Os nossos “mestiços” são “mestiços”, não são negros coisa nenhuma. E eles são 41% da população. Negros são 6%. E 52% são brancos. Essa é a realidade do Brasil. E os pais dos mestiços os quiseram mestiços. Não fosse para se misturar, teriam escolhido alguém com a cor de sua pele para fazer filhos. Porque em nossa história há aqueles elementos de que fala Gilberto Freyre acima. A militância pela “discriminação positiva” passou a ser um meio de vida, uma profissão, que só prospera porque não se cumpre o estado de direito à risca. Ou todos são iguais perante a lei, ou se está fraudando o regime democrático. A aplicação de cotas raciais só existe porque o mundo jurídico brasileiro se acovardou, com medo da militância estridente.

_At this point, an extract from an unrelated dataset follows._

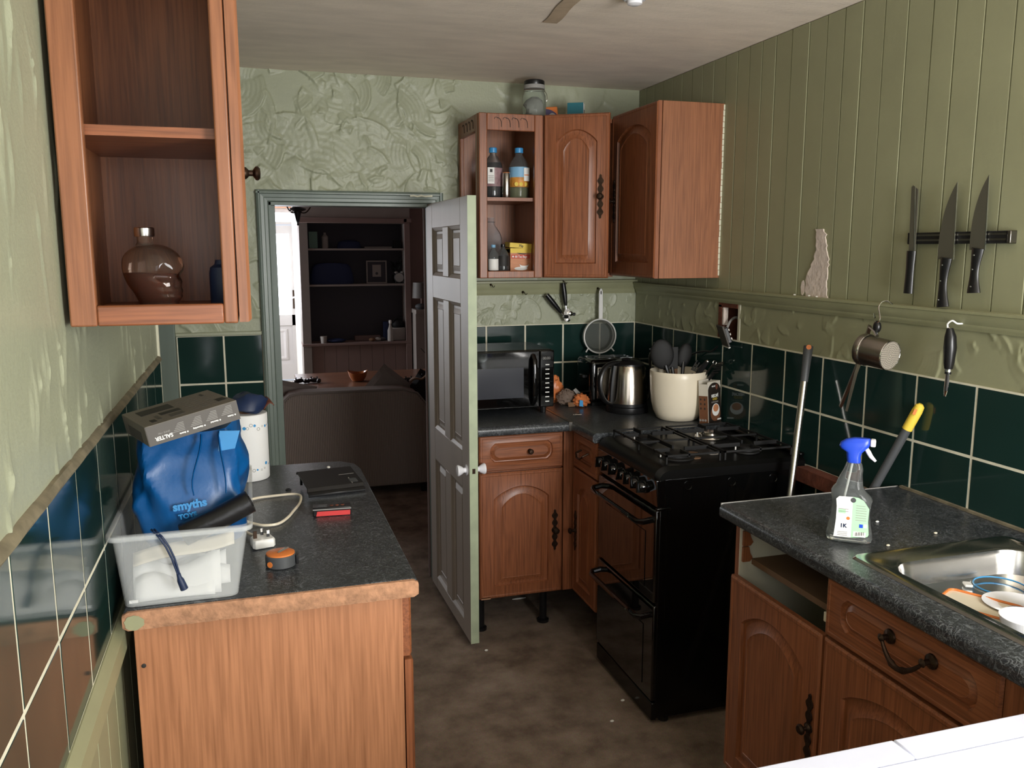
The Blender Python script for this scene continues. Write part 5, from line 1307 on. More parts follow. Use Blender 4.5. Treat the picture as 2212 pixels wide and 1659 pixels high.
# ================================================================= RIGHT WALL
kn = thing('knife_rack', 'dark magnetic knife bar on the green boarded wall', 'knife rack', (1.79, 1.82, 1.614))
B().box(1.777, 1.657, 1.612, 1.796, 1.995, 1.643).make('bar', 'black_matt', kn, bevel=0.002)
for zz in (1.6195, 1.633): B().box(1.7755, 1.665, zz, 1.778, 1.985, zz+0.005).make('magnet_strip', 'steel_dark', kn)
B().box(1.775, 1.652, 1.6115, 1.7965, 1.662, 1.6435).make('end_cap', 'steel_dark', kn, bevel=0.002)
B().box(1.775, 1.985, 1.6115, 1.7965, 1.995, 1.6435).make('end_cap', 'black_plastic', kn, bevel=0.002)
def knife(label, tip, bol, butt, width, kind):
    k = thing('kitchen_knife', label, 'knife', (1.771, bol[0], butt[1]), group='knives on the magnetic bar')
    ty, tz = tip; by, bz = bol; uy, uz = butt; x0, x1 = 1.7715, 1.7735
    if kind == 'bread': pts = [(by-width/2, bz), (by+width/2, bz), (ty+width*0.62, tz-0.004), (ty+width*0.4, tz), (ty-width*0.4, tz-0.012), (ty-width*0.45, tz-0.02)]
    else:
        pts = [(by-width*0.42, bz)]; n = 12
        for i in range(n+1):
            t = i/n; sp_y = by-width*0.42+(ty-(by-width*0.42))*t; w_ = width*(1-t**2.4)**0.9
            pts.append((sp_y+max(w_, 0.0005), bz+(tz-bz)*t))
        pts = [(by-width*0.42, bz)]+pts[1:]
    B().prism(pts, 'x', x0, x1).make('blade', 'blade', k)
    # chrome strip that paints in the highlight along the back of the blade
    B().prism([(by-width*0.42, bz), (by-width*0.42+0.0022, bz), (ty+0.0008, tz-0.004), (ty, tz)], 'x', x0-0.0004, x1).make('spine_highlight', 'chrome', k)
    n = 10; P_ = []; rr = []
    for i in range(n+1):
        t = i/n
        P_.append((1.7705, by+(uy-by)*t+(0.004*math.sin(t*3.1) if kind != 'bread' else 0)-(0.006*t*t if kind == 'curved' else 0), bz+0.004+(uz-bz-0.004)*t))
        rr.append(0.0145+0.0025*math.cos(t*6.2)*(1 if kind != 'bread' else 0.3)+(0.004*max(0, t-0.8)*5*0.5 if kind != 'bread' else 0))
    B().tube(P_, rr, 12, flat=0.6).make('handle', 'black_plastic', k, smooth=True)
    B().box(x0-0.004, by-0.011, bz-0.008, x1+0.004, by+0.011, bz+0.004).make('bolster', 'black_plastic' if kind != 'rivet' else 'steel_dark', k, bevel=0.002)
    if kind == 'rivet' or kind == 'curved':
        for t in (0.12, 0.45, 0.85): B().lathe([(0.0025, 0), (0.0022, -0.0012), (0.0004, -0.0014)], (0, 0, 0), 10, 'y').xf(front_minus_x(1.7605, by+(uy-by)*t+0.002, bz+(uz-bz)*t)).make('rivet', 'chrome', k, smooth=True)
    return k
knife('slim bread knife with square tip, leftmost on the knife bar', (1.974, 1.7726), (1.970, 1.589), (1.972, 1.475), 0.024, 'bread')
knife('large cook\'s knife with curved handle in the middle of the knife bar', (1.826, 1.7716), (1.842, 1.571), (1.848, 1.445), 0.056, 'curved')
knife('riveted cook\'s knife, rightmost on the knife bar', (1.7275, 1.781), (1.741, 1.596), (1.744, 1.487), 0.05, 'rivet')
# S-hook, ricer
sh_ = smooth_path([(1.772, 2.03, 1.44), (1.765, 2.044, 1.449), (1.757, 2.056, 1.446), (1.75, 2.06, 1.432), (1.745, 2.05, 1.415), (1.74, 2.04, 1.4), (1.738, 2.042, 1.39), (1.738, 2.052, 1.386), (1.738, 2.06, 1.392)])
B().tube(sh_, 0.0018, 7).solo('s_hook', 'chrome', 'steel wire hook carrying the potato ricer', 'hook', smooth=True)
rc2 = thing('potato_ricer', 'steel potato ricer with perforated cup hanging from the rail', 'potato ricer', (1.72, 2.08, 1.11))
A0 = Vector((1.7, 2.05, 1.31)); AX = Vector((0.2, -0.96, -0.1)).normalized()
Mq = Matrix.Translation(A0) @ AX.to_track_quat('Z', 'Y').to_matrix().to_4x4()
mat('ricer_steel', (150, 142, 134), 0.3, 1.0)
B().lathe([(0.046, -0.006), (0.047, 0.0), (0.046, 0.008), (0.043, 0.012), (0.0425, 0.085), (0.0415, 0.088), (0.04, 0.0875)], seg=36, cap1=True).xf(Mq).make('cup', 'ricer_steel', rc2, smooth=True)
B().lathe([(0.0455, 0.009), (0.0465, 0.011), (0.0455, 0.013)], seg=36, cap0=False, cap1=False).xf(Mq).make('cup_band', 'chrome', rc2, smooth=True)
hb = B()
for q in range(1, 8):
    for i in range(6*q):
        a = 2*math.pi*i/(6*q); o_ = hb.n()
        hb.lathe([(0.0013, 0.0885), (0.0012, 0.0891)], (0.0055*q*math.cos(a), 0.0055*q*math.sin(a), 0), 5)
mat('ricer_disc', (176, 168, 154), 0.5, 0.4)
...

Para encerrar, observo que sempre que vejo um negro cantando rap ou funk de protesto, sob o pretexto de ser um ato de resistência, que viria lá da mamma África, escarneço entre a ironia e a melancolia. O que essas manifestações têm a ver com o continente africano ou mesmo com a cultura que os negros produziram no Brasil? É só o lixo da indústria subcultural americana, a pior parte do seu tão detestado (por eles, não por mim) capitalismo. De africano, nem o tênis e o jeans cinco números maior, com os fundilhos nos joelhos e a cueca de fora — a própria visão do inferno.
PARA LER
A propósito, no Estadão deste domingo, o historiador Manolo Florentino concede uma entrevista a Felipe Werneck. Reproduzo a seguir um trecho da abertura. Uau! Ainda há quem pense na academia brasileira. É raro. Mas há. Seguem trecho e link:
O discurso da ministra Matilde Ribeiro – que disse considerar natural o racismo de negros contra brancos no Brasil – é “racista” e “coerente” com o trabalho desenvolvido por ela à frente da Secretaria Especial de Políticas de Promoção da Igualdade Racial, diz o doutor em História e professor da Universidade Federal do Rio de Janeiro (UFRJ) Manolo Florentino. “Se buscarmos os documentos que eles produzem e trocarmos a palavra negro por branco, a impressão é a de que é Goebbels falando. É um troço assim impressionante. A fala tem absoluta coerência, não tem nenhuma novidade”, afirmou Florentino, referindo-se ao ministro da Propaganda de Hitler, Joseph Goebbels. E qual será o resultado da declaração? “Nenhum. Em um governo pautado fundamentalmente por movimentos sociais, alguém vai ter a coragem de demitir essa senhora?” Para ele, a secretaria promove o contrário do que anuncia, ao estimular a criação de um conjunto de etnias no País. Florentino reconhece que há racismo no Brasil, mas afirma que o conflito é social. Qual é a saída? “Pura e simplesmente tornar esse país um pouco menos pobre.” Ele conversou com o Estado na quinta-feira, em uma sala do Instituto de Filosofia e Ciências Sociais (IFCS) da UFRJ.